▸ What is needed:
Return, word for word, the lines from the line holding "streak, .5)), fresh)" through the line holding "struct(strip('road', MR, RR, -.004, mat_r))". Include both end lines and no others.

▸ Source excerpt:
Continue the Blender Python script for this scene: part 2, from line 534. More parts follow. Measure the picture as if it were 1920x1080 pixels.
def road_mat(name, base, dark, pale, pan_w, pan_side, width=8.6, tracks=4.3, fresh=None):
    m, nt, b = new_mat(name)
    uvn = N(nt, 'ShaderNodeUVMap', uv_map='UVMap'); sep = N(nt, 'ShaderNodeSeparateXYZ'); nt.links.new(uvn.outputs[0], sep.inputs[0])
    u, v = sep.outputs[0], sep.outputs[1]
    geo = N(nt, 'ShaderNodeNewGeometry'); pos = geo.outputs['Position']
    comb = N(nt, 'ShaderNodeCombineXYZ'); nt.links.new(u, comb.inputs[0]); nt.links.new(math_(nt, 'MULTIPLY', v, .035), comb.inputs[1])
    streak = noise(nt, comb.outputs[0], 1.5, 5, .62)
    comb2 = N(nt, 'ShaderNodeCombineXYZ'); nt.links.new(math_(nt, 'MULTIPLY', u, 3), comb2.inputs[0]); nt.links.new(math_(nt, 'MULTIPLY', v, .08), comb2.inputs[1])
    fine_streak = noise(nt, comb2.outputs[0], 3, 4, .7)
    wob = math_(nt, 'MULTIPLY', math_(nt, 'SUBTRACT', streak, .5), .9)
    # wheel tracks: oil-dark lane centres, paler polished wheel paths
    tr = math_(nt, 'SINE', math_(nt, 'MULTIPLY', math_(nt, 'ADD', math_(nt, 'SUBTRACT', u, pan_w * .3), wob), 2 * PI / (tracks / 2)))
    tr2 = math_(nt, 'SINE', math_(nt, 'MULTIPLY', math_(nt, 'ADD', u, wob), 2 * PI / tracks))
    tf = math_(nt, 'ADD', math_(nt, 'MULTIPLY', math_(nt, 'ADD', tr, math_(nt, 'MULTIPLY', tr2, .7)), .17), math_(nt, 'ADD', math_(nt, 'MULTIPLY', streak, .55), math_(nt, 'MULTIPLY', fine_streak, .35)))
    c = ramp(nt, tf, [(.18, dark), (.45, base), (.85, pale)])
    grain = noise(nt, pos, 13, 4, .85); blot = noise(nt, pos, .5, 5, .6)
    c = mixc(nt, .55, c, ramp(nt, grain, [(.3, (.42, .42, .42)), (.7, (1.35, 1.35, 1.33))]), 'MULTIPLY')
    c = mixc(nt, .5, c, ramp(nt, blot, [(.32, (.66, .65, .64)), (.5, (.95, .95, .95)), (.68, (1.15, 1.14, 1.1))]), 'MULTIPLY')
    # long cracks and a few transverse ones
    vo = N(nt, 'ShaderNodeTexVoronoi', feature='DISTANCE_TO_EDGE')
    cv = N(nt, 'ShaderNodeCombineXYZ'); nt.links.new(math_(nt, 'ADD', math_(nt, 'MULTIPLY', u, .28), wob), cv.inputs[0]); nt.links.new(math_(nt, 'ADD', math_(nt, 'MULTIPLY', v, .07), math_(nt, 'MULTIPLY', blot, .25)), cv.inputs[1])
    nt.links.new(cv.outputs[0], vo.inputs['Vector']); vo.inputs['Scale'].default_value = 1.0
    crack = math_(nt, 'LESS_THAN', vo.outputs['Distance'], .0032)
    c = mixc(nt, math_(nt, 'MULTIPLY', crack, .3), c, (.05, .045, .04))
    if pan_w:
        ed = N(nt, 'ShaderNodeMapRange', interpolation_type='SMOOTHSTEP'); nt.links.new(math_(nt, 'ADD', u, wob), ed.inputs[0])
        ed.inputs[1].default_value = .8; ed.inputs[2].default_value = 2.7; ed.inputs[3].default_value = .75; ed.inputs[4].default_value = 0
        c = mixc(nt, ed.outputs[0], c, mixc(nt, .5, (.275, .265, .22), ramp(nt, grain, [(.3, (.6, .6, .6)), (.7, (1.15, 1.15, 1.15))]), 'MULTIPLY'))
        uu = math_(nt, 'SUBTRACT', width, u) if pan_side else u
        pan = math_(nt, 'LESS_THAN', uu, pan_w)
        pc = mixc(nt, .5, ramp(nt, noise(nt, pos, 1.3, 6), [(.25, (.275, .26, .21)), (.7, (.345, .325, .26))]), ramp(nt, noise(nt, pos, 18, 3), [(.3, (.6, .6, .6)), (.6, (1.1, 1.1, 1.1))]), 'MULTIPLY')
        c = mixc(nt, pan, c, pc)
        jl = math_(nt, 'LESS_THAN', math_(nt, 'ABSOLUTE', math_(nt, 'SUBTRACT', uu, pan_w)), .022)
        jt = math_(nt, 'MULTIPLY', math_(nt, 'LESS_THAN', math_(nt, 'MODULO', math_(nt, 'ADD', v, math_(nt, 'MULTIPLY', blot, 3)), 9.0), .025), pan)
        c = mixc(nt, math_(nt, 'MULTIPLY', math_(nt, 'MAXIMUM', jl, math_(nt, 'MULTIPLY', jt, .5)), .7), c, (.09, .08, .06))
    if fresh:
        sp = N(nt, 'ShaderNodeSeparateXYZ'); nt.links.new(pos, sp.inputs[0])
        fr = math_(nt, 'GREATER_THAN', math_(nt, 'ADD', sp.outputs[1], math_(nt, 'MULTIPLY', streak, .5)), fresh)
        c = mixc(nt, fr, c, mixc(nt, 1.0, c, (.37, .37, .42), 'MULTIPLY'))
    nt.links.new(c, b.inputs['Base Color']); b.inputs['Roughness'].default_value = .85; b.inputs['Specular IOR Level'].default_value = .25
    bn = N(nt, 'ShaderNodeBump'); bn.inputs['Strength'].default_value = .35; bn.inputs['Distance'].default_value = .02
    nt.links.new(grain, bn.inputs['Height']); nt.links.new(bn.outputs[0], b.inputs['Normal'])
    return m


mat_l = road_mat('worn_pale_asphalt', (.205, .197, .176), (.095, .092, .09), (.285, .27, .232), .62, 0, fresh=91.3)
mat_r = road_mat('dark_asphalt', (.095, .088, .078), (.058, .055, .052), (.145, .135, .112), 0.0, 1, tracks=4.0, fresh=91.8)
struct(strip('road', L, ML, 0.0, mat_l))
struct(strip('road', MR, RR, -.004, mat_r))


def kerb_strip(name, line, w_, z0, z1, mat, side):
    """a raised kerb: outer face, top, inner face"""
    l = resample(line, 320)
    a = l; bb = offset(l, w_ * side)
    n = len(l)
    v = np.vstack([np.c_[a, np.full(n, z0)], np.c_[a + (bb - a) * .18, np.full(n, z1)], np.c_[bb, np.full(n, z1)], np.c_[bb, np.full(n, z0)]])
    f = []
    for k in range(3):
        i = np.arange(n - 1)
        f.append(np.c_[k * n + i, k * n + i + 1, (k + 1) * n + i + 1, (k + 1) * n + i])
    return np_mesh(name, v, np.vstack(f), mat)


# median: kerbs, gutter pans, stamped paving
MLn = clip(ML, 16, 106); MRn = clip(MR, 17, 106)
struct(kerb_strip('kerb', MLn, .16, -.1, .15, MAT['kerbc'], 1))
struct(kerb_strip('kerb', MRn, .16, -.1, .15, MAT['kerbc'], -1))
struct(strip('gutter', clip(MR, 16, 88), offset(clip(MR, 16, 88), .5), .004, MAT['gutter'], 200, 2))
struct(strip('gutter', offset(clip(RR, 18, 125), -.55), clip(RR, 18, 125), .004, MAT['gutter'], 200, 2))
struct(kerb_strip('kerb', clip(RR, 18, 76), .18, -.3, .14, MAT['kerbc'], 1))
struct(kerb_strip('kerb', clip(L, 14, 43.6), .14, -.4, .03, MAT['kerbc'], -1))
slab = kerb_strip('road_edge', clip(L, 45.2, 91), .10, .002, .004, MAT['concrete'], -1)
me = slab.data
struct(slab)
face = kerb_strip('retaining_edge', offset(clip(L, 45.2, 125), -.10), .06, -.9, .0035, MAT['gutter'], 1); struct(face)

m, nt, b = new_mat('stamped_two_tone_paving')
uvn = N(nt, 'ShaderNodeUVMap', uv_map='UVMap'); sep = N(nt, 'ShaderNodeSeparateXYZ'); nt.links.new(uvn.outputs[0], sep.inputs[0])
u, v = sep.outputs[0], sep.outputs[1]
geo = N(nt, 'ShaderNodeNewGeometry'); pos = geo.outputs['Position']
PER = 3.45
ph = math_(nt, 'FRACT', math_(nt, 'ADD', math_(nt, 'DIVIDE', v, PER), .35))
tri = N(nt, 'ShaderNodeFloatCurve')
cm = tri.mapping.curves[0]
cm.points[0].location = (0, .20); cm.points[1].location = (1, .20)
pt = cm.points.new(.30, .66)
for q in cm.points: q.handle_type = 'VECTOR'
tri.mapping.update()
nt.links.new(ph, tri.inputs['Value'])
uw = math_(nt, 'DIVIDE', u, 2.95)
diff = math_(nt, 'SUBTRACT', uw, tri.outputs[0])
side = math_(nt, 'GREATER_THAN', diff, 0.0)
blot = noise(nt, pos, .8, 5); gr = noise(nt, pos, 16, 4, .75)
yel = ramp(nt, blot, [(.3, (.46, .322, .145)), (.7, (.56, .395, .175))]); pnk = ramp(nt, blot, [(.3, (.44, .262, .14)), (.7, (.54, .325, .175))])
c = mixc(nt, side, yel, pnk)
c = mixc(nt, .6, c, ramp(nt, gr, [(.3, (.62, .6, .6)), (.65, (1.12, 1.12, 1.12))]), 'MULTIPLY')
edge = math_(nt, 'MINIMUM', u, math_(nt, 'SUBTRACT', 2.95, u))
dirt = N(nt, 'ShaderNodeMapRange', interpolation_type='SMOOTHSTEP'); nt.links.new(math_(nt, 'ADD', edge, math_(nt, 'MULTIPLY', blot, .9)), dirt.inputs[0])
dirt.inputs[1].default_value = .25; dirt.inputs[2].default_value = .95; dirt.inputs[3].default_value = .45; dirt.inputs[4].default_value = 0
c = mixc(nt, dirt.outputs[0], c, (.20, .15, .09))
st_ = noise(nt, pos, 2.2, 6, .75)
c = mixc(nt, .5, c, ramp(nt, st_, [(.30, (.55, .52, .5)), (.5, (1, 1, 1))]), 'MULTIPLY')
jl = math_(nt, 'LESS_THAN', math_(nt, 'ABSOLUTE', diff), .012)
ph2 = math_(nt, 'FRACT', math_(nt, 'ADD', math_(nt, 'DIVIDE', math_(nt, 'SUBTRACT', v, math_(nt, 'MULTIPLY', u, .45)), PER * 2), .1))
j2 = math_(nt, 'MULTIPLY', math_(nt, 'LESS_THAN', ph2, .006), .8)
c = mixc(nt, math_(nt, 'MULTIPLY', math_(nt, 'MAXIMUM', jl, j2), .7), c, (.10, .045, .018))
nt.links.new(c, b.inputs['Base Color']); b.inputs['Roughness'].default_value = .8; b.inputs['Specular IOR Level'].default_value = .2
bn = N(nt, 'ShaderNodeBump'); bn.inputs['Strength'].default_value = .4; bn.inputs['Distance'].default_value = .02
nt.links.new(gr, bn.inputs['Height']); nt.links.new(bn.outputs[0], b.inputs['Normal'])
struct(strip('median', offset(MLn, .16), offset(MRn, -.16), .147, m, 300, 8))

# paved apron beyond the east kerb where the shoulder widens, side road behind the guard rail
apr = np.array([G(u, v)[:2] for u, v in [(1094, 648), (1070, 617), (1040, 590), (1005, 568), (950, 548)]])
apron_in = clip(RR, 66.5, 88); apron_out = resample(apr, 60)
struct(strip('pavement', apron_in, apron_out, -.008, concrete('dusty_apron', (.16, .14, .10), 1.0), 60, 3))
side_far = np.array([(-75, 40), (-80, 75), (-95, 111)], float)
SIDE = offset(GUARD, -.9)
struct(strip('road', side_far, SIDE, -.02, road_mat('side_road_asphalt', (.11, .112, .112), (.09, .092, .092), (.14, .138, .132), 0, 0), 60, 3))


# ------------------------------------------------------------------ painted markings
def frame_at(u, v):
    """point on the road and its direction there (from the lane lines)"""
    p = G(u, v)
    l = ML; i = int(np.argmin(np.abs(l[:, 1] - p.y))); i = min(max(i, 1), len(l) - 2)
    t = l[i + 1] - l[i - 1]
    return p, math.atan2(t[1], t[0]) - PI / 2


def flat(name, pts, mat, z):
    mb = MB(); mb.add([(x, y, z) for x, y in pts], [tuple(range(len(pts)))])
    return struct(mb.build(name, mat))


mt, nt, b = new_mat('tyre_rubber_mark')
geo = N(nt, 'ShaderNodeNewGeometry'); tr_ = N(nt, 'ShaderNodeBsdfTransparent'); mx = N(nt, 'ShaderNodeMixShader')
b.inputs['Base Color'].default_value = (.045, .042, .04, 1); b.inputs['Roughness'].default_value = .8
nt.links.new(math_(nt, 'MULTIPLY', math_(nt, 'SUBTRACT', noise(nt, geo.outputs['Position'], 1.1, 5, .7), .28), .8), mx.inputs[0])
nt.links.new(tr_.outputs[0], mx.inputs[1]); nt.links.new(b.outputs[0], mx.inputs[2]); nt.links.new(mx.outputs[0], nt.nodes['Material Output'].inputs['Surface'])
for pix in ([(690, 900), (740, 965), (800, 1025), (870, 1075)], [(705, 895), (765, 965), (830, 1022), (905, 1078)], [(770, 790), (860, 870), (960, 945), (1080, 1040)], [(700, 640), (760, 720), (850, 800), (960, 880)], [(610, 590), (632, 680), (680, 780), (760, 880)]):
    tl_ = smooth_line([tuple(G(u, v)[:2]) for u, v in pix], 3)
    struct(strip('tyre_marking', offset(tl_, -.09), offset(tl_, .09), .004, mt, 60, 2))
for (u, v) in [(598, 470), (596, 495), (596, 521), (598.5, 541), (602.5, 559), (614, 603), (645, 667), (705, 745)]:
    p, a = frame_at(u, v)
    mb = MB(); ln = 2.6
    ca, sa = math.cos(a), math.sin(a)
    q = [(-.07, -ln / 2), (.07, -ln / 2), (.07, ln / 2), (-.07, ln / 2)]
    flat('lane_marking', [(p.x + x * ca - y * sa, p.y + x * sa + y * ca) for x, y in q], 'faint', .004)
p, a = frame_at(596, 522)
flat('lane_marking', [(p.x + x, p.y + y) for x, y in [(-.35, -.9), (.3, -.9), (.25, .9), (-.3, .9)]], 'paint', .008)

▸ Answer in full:
        fr = math_(nt, 'GREATER_THAN', math_(nt, 'ADD', sp.outputs[1], math_(nt, 'MULTIPLY', streak, .5)), fresh)
        c = mixc(nt, fr, c, mixc(nt, 1.0, c, (.37, .37, .42), 'MULTIPLY'))
    nt.links.new(c, b.inputs['Base Color']); b.inputs['Roughness'].default_value = .85; b.inputs['Specular IOR Level'].default_value = .25
    bn = N(nt, 'ShaderNodeBump'); bn.inputs['Strength'].default_value = .35; bn.inputs['Distance'].default_value = .02
    nt.links.new(grain, bn.inputs['Height']); nt.links.new(bn.outputs[0], b.inputs['Normal'])
    return m


mat_l = road_mat('worn_pale_asphalt', (.205, .197, .176), (.095, .092, .09), (.285, .27, .232), .62, 0, fresh=91.3)
mat_r = road_mat('dark_asphalt', (.095, .088, .078), (.058, .055, .052), (.145, .135, .112), 0.0, 1, tracks=4.0, fresh=91.8)
struct(strip('road', L, ML, 0.0, mat_l))
struct(strip('road', MR, RR, -.004, mat_r))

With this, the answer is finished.